REFUGEE rights advocate and Catholic mother Michelle McDonald is standing by to welcome some of the 854 men detained in an off-shore detention centre that is set to close.
Ms McDonald, who is an organising committee member with Christian advocacy group Love Makes a Way, was among hundreds of Catholics celebrating the small win for refugees on Manus Island after the Papua New Guinea Prime Minister Peter O’Neill and Australian Immigration Minister Peter Dutton declared the centre would be closed. Ms McDonald is now rallying to get those whose claims have been successfully processed, into Australia.
“Significantly, ninety-eight per cent of men on Manus Island whose refugee claims have been assessed have been found to be genuine refugees,” she said.

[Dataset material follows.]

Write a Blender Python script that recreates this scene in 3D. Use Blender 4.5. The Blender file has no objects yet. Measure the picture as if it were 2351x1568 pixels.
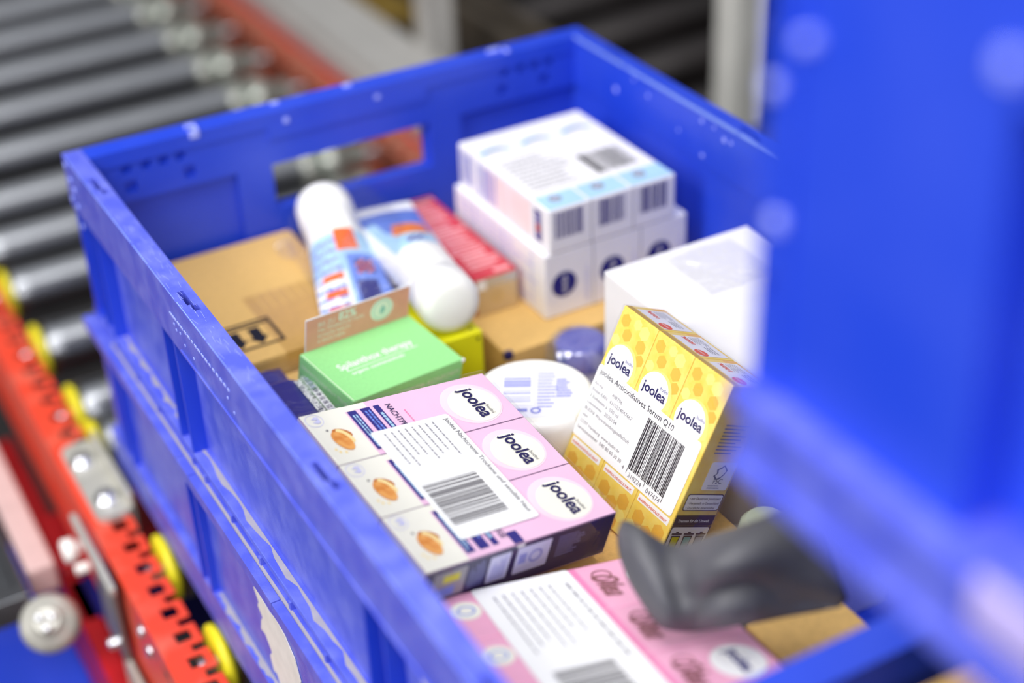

“The Australian Government should resettle these men in Australia immediately so they can contribute to our community as refugees have done historically, and no longer be left to languish in a soul-destroying limbo.
“PNG is an impoverished nation, so Australia should not offload its responsibility for these men on a country that is already struggling.”
Following news of the detention centre’s closure, the Brisbane-based Catholic praised PNG for leaning on the moral obligation to protect the 854 remaining refugees on the island.
“In this Jubilee of Mercy, it is encouraging that nations like PNG are respecting the law and moral obligations by announcing that Manus Island’s detention centre will shut, however it’s a shame that the Australian Government did not initiate this decision,” Ms McDonald said.
Religious sisters across Australia have also demanded Prime Minister Malcolm Turnbull issue amnesty for asylum seekers in all offshore detention camps run by or on behalf of Australia.
Sisters of St Joseph congregational leader Sr Monica Cavanagh said the order’s sesquicentenary and inspiring work of St Mary of the Cross MacKillop motivated Australian Catholic religious orders to follow their country’s first saint.
“In the context of the imminent closure of the Manus camp … the men on Manus must be granted this amnesty and brought to Australia, not to some other temporary or unsafe context,” Sr Cavanagh said, speaking at Mary MacKillop Place in Sydney.
Once the men have been resettled in Australia, the sisters would support a national summit to find new ways to deal with asylum seekers that complied with international laws and human rights commissions.
“We are making a personal appeal to Mr Turnbull and Mr (Bill) Shorten: please put human dignity above politics by agreeing to work together,” Sr Cavanagh said.
Australian Churches Refugee Taskforce executive officer of Misha Coleman said: “We don’t accept the argument that it’s impossible to bring people here for fear of the people-smuggling trade re-starting.”
“We can’t wait for more children to be abused in the offshore camps, for alternatives to be put in place,” she said.
“That’s why Catholic sisters from across Australia are calling for a one-off amnesty for people in the offshore centres – this is less than 2000 people.
“Most of these people have already been found to be refugees. They have endured enough. Let’s empty the camps.
“We also don’t accept that Australia has to turn people seeking asylum back to the countries from which they’ve fled, in order to have a sound policy framework.
“There are alternative solutions that are being ignored because of partisan debates. We need a Summit of Solution now to force our leaders to put safety above politics.”
And the Royal Commission into Institutional Responses to Child Sexual Abuse has been drawn into the debate of abuse of minors in immigration detention centres.
Commission chair Justice Peter McClellan spoke out in response to recent media reports, which detailed hundreds of allegations of abuse on Nauru.
He said the Royal Commission had an ongoing investigation in relation to the Department of Immigration and Border Protection’s response to allegations of child sexual abuse in detention centres and that whether or not a public hearing was warranted had not been determined.
Truth, Justice and Healing Council chief executive officer Francis Sullivan said it “beggared belief” that as the country’s longest-running, most expensive Royal Commission was underway into the sexual abuse of children in institutions, both major parties “sanctioned the detention of children and young people in circumstances that were far from safe, especially for vulnerable people”.
“It’s hard not to see the situation on Nauru as another example of the inertia of governments to deal with glaring issues of abuse,” he wrote in his weekly blog.
By Mark Bowling and Emilie Ng
*Ms McDonald’s original quotes have been changed from “vanquish” to “languish” to reflect the full meaning of her statements.